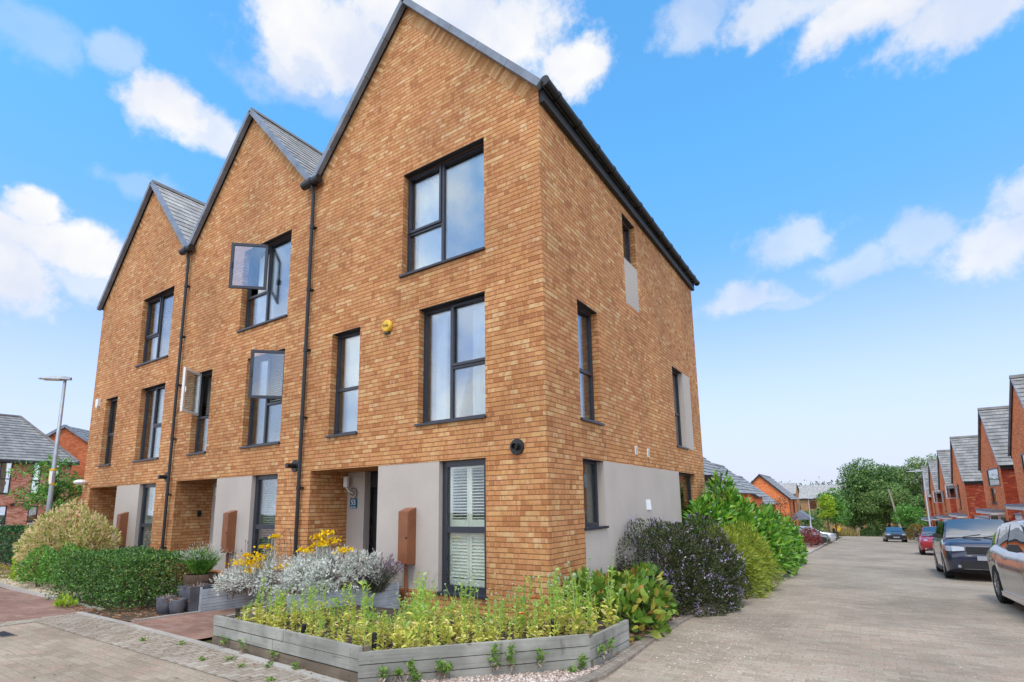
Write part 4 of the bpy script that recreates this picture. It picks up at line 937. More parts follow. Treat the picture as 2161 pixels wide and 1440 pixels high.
# ------------------------------------------------------------------ dusty miller, lavender, fleabane
def silver(label,blobs,n,seed,stems=90):
    c=blobs[0][0]; t=thing('silver_shrub',label,'plant',(c[0],c[1],c[2]-.4),group='silver leaved shrubs')
    lf=LF(); br=LF()
    for i,(c,rad) in enumerate(blobs):
        m=n//len(blobs); P,N=ell_pts(m//9,c,rad,seed+i,.12,.7,-.35); k=len(P)
        # every frond: a rib with narrow lobes
        D=unit(N*.8+rdir(k)*.5+np.array([0,0,.15])); 
        for j in range(9):
            f=j/8; side=unit(np.cross(D,rdir(k)))*(1 if j%2 else -1)
            L=.055*(1-.4*abs(f-.4)); lf.leaves(P+D*f*.13,D*.75+side*.75*(1 if j<8 else .1)-np.array([0,0,.1]),N+rdir(k)*.4,L*rng.uniform(.8,1.3,k),.017)
        q=40; Q,Nq=ell_pts(q,c,np.array(rad)*.9,seed+i,.1,.8,-.6); br.stems(np.tile(np.array(c)-np.array([0,0,rad[2]*.7]),(len(Q),1))+rng.normal(0,.08,(len(Q),3)),Q,.007)
    lf.build('foliage',M['silver'],t); br.build('stem',M['drystem'],t); return t
def yellow_heads(t,spots,name='flower_head'):
    """flat-topped clusters on pale stalks"""
    br=LF(); A=[];B=[]
    for (x,y,z,r) in spots:
        r=r*1.1; z=z+.04; fl=LF(); k=76; P=np.array([x,y,z])+rng.normal(0,1,(k,3))*np.array([r,r,r*.32]); fl.leaves(P,rdir(k)+np.array([0,0,.5]),rdir(k)+np.array([0,0,1]),.038,.036); fl.build(name,M['yellowfl'],t)
        for j in range(6): B.append((x+rng.normal(0,r*.6),y+rng.normal(0,r*.6),z-.02)); A.append((x+rng.normal(0,.03),y+rng.normal(0,.03),z-rng.uniform(.25,.4)))
    br.stems(np.array(A),np.array(B),.005); br.build('flower_stalk',M['silver'],t)
def dry_heads(t,c,rad,n,h,seed):
    br=LF(); P,N=ell_pts(n,c,rad,seed,.1,.9,.1); m=len(P); T=P+np.array([0,0,1])*h*rng.uniform(.5,1.2,(m,1))+rng.normal(0,.04,(m,3)); br.stems(P,T,.004)
    br.leaves(np.repeat(T,4,0),rdir(4*m),rdir(4*m),.03,.02); br.build('seed_stalk',M['drystem'],t)
a=silver('pale silver leaved shrub with yellow flower heads above the grey planter',[((-3.55,-1.0,.70),(.46,.42,.30)),((-3.10,-1.0,.70),(.36,.42,.30)),((-3.35,-1.40,.60),(.36,.3,.26)),((-2.88,-.8,.74),(.22,.25,.20)),((-3.9,-.95,.66),(.32,.32,.27))],13000,81)
yellow_heads(a,[(-3.50,-1.33,1.07,.05),(-3.30,-1.24,1.26,.055),(-3.20,-1.19,1.32,.05),(-3.15,-1.14,1.22,.055),(-3.16,-1.25,1.16,.05),(-3.26,-1.2,1.18,.05),(-2.83,-1.15,1.08,.055),(-3.4,-1.2,1.14,.035)])
dry_heads(a,(-2.75,-1.05,.62),(.25,.3,.2),14,.18,5)
b=silver('silver leaved shrub gone to seed in the blue-grey grooved planter',[((-5.1,-1.25,.52),(.40,.34,.18)),((-4.65,-1.2,.60),(.40,.34,.25)),((-5.5,-1.25,.47),(.26,.28,.15)),((-4.3,-1.15,.58),(.28,.3,.24))],6500,83)
yellow_heads(b,[(-5.08,-1.44,.83,.065),(-4.84,-1.41,.84,.05),(-4.57,-1.38,.95,.075),(-4.62,-1.38,.80,.075),(-4.46,-1.34,1.09,.055),(-4.62,-1.42,.88,.06),(-4.09,-1.29,.79,.05),(-4.35,-1.30,1.26,.035),(-4.95,-1.4,.95,.04),(-4.7,-1.4,.72,.05)])
dry_heads(b,(-5.4,-1.25,.5),(.4,.35,.25),34,.38,6); dry_heads(b,(-4.3,-1.15,.8),(.35,.3,.2),26,.35,7)
def sprigs(name,label,c,rad,n,h,mat,head,seed,hl=.05,hw=.02,group=None):
    t=thing(name,label,'plant',(c[0],c[1],c[2])); br=LF(); hd=LF()
    D=unit(rdir(n)*np.array([1,1,.3])+np.array([0,0,.9])); A=np.array(c)+rng.normal(0,.05,(n,3))*np.array([1,1,.2]); T=A+D*np.array(rad)*rng.uniform(.7,1.15,(n,1))*h
    br.stems(A,T,.004); k=5
    for j in range(k): br.leaves(A+(T-A)*(.2+.13*j),D*.6+rdir(n)*.7,rdir(n),.06,.008)
    for j in range(4): hd.leaves(T+D*(.012*j),D+rdir(n)*.5,rdir(n),hl*.6,hw)
    br.build('foliage',M[mat],t); hd.build('flower',M[head],t); return t
sprigs('lavender','faded lavender clump at the wall end of the grey planter',(-2.78,-.55,.45),(.5,.4,.5),260,1.0,'lav','lavhead',1)
sprigs('daisy_bush','round bush with small white daisies against the brick porch wall',(-6.55,-1.3,.62),(.42,.36,.45),520,1.0,'green','daisy',2,.016,.014)
mbp=MB(); mbp.lathe([(.001,0.05),(.20,.05),(.27,.40),(.27,.50),(.23,.50),(.22,.44),(.001,.44)],(-6.55,-1.3,.1),16)
tp=thing('plant_pot','brown woven pot under the white daisy bush','pot',(-6.55,-1.3,.05)); build(mbp,'pot_body',M['twig'],tp)
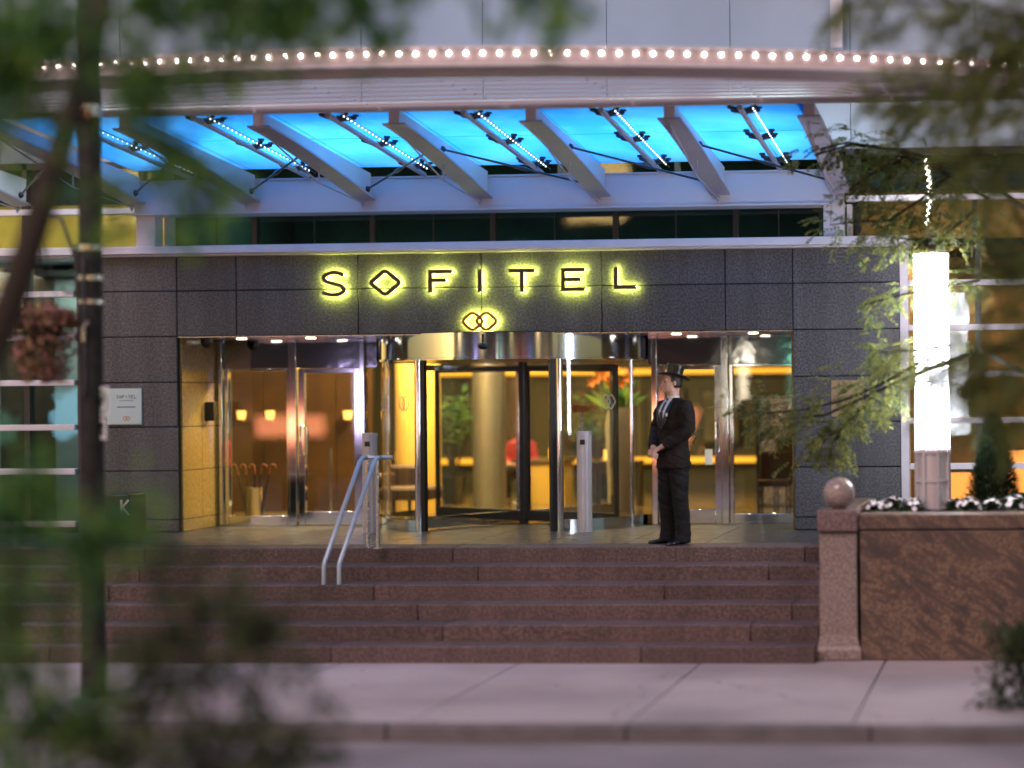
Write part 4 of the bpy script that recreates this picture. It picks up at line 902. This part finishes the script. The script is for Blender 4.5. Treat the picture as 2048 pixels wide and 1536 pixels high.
# low bush at the pavement's edge, bottom right
def bush(name, c, rx, rz, n, ll, mat, lab, seed, cat='bush', stems=7):
    rnd = random.Random(seed); c = Vector(c); t = thing(name, c, lab, cat); a = MB(); s = MB()
    for i in range(stems):
        th = rnd.uniform(0, 6.283); e = c+Vector((math.cos(th)*rx*.6, math.sin(th)*rx*.6, rz*rnd.uniform(.6, 1))); s.tube([c+Vector((math.cos(th)*.03, math.sin(th)*.03, 0)), c.lerp(e, .5)+Vector((0, 0, .04)), e], [.012, .009, .004], 5)
    cl = [c+Vector((rnd.gauss(0, .45)*rx, rnd.gauss(0, .45)*rx, rz*rnd.uniform(.15, 1))) for k in range(14)]
    for i in range(n):
        k = rnd.choice(cl); p = k+Vector((rnd.gauss(0, .22)*rx, rnd.gauss(0, .22)*rx, rnd.gauss(0, .15)*rz)); p.z = max(p.z, c.z+.01)
        a.leaf(p, (p-c)+Vector((rnd.gauss(0, .3), rnd.gauss(0, .3), rnd.gauss(-.1, .2))), (0, 0, 1), ll*rnd.uniform(.6, 1.2), ll*.5)
    a.build('foliage', mat, t, smooth=0); s.build('stem', MT['bark'], t)
bush('bush', PZ(2062, 1412, 0), .42, .55, 900, .10, MT['lfd'], 'low dark leafy bush on the pavement below the planter', 5)

# street trees: a trunk, limbs and fronds of small leaflets
def frond(mb, p, d, L, rnd, ls, pairs=7):
    d = Vector(d).normalized(); droop = Vector((0, 0, -.5)); pts = []; q = Vector(p)
    for k in range(pairs+1):
        pts.append(q.copy()); q = q+(d+droop*(k/pairs)).normalized()*L/pairs
    sd = d.cross(Vector((0, 0, 1))); sd = sd.normalized() if sd.length > .01 else Vector((1, 0, 0))
    for k in range(1, pairs+1):
        tdir = (pts[k]-pts[k-1]).normalized()
        for s in (-1, 1):
            mb.leaf(pts[k], sd*s+tdir*.55+Vector((rnd.gauss(0, .15), rnd.gauss(0, .15), rnd.gauss(-.15, .15))), Vector((rnd.gauss(0, .3), rnd.gauss(0, .3), 1)), ls*rnd.uniform(.75, 1.15), ls*.46)
MULT = 1.25
MULTS = 1.5
def twig_tree(name, base, trunk, limbs, leafy, mat, lab, seed, ls, fl, dens, wood=None, cat='tree', simple=False):
    """trunk: list of points; limbs: lists of (point, radius); leafy: (points, spread, count)"""
    rnd = random.Random(seed); t = thing(name, base, lab, cat); w = MB(); w.tube([p for p, r in trunk], [r for p, r in trunk], 10); lv = MB(); tw = MB()
    for l in limbs: tw.tube([p for p, r in l], [r for p, r in l], 7)
    for pts, spread, cnt in leafy:
        pts = [Vector(p) for p in pts]; L = sum((b-a).length for a, b in zip(pts, pts[1:]))
        tw.tube(pts, [.014*(1-i/len(pts))+.004 for i in range(len(pts))], 5)
        for i in range(round(cnt*(MULTS if cat == 'shrub' else MULT))):
            k = rnd.random()*(len(pts)-1); j = int(k); p = pts[j].lerp(pts[min(j+1, len(pts)-1)], k-j); ax = (pts[min(j+1, len(pts)-1)]-pts[j]).normalized()
            off = Vector((rnd.gauss(0, 1), rnd.gauss(0, 1), rnd.gauss(-.15, .8)))*spread*(.8 if simple else 1); e = p+off
            if rnd.random() < .5: tw.tube([p, p.lerp(e, .5)+Vector((0, 0, .02)), e], [.004, .003, .002], 4, False)
            if simple:
                for q in range(dens): lv.leaf(e+Vector((rnd.gauss(0, .06), rnd.gauss(0, .06), rnd.gauss(0, .06))), off.normalized()*.5+Vector((rnd.gauss(0, .6), rnd.gauss(0, .6), rnd.gauss(-.5, .5))), Vector((rnd.gauss(0, .6), rnd.gauss(0, .6), 1)), ls*rnd.uniform(.6, 1.2), ls*.45)
            else:
                for q in range(dens): frond(lv, e, ax*.5+off.normalized()*.7+Vector((rnd.gauss(0, .5), rnd.gauss(0, .5), rnd.gauss(-.25, .3))), fl*rnd.uniform(.6, 1.2), rnd, ls, 6)
    w.build('trunk', MT['bark'], t); tw.build('branch', MT['bark'], t); lv.build('crown', mat, t, smooth=0)
# right: honey locust by the kerb, its trunk just outside the frame
Yt = 15.6; b0 = Vector((X(2260, Yt), Yt, 0))
def px(l, Y): return [P(u, v, Y+dy) for (u, v, *r) in l for dy in [r[0] if r else 0]]
tk = [(b0, .13), (b0+Vector((.03, .1, 1.5)), .11), (b0+Vector((-.05, .2, 3.2)), .095), (b0+Vector((.0, .2, 4.6)), .075), (b0+Vector((.1, .1, 6.2)), .05)]
J1, J2, J3 = tk[1][0]+Vector((0, 0, .5)), tk[2][0], tk[3][0]
Yl = 18.9
lim = []; lea = []
def limb(J, l, Y, r=.035, leaf=None):
    pts = px(l, Y); k = len(pts); J = Vector(J); lim.append([(J, r), (J.lerp(pts[0], .55)+Vector((0, 0, .12)), r*.75)]+[(p, r*.6*(1-i/k)+.005) for i, p in enumerate(pts)]); return pts
def lf_(l, Y, sp, n): lea.append((px(l, Y), sp, n))
limb(J1, [(1960, 700), (1850, 740), (1740, 790), (1650, 830), (1560, 840)], Yl)
lf_([(1840, 725), (1760, 770), (1690, 800), (1610, 820), (1540, 825), (1492, 828)], Yl, .14, 95)
lf_([(1760, 780), (1700, 840), (1650, 880), (1610, 915)], Yl, .10, 32)
lf_([(1700, 830), (1665, 890), (1655, 930)], Yl, .07, 14)
lf_([(1900, 690), (1830, 700), (1770, 705), (1740, 700)], Yl, .10, 36)
lf_([(1960, 560), (1880, 575), (1800, 590), (1720, 612)], Yl, .07, 34)
limb(J2, [(2000, 380), (1900, 330), (1800, 300), (1700, 290), (1630, 310)], Yl)
lf_([(1980, 400), (1880, 340), (1790, 300), (1700, 285), (1625, 300)], Yl, .15, 80)
lf_([(1900, 350), (1840, 400), (1780, 440), (1700, 445), (1660, 450)], Yl, .13, 50)
lf_([(1950, 420), (1890, 470), (1830, 480), (1750, 470)], Yl, .14, 48)
lf_([(1800, 310), (1740, 350), (1700, 380)], Yl, .12, 26)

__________

* [REQUIREMENT]:
Filter the records above for lines containing the word "script", and copy those lines.

* [REPLY TO THE EXERCISE]:
Write part 4 of the bpy script that recreates this picture. It picks up at line 937. More parts follow. Treat the picture as 2161 pixels wide and 1440 pixels high.
Write part 4 of the bpy script that recreates this picture. It picks up at line 902. This part finishes the script. The script is for Blender 4.5. Treat the picture as 2048 pixels wide and 1536 pixels high.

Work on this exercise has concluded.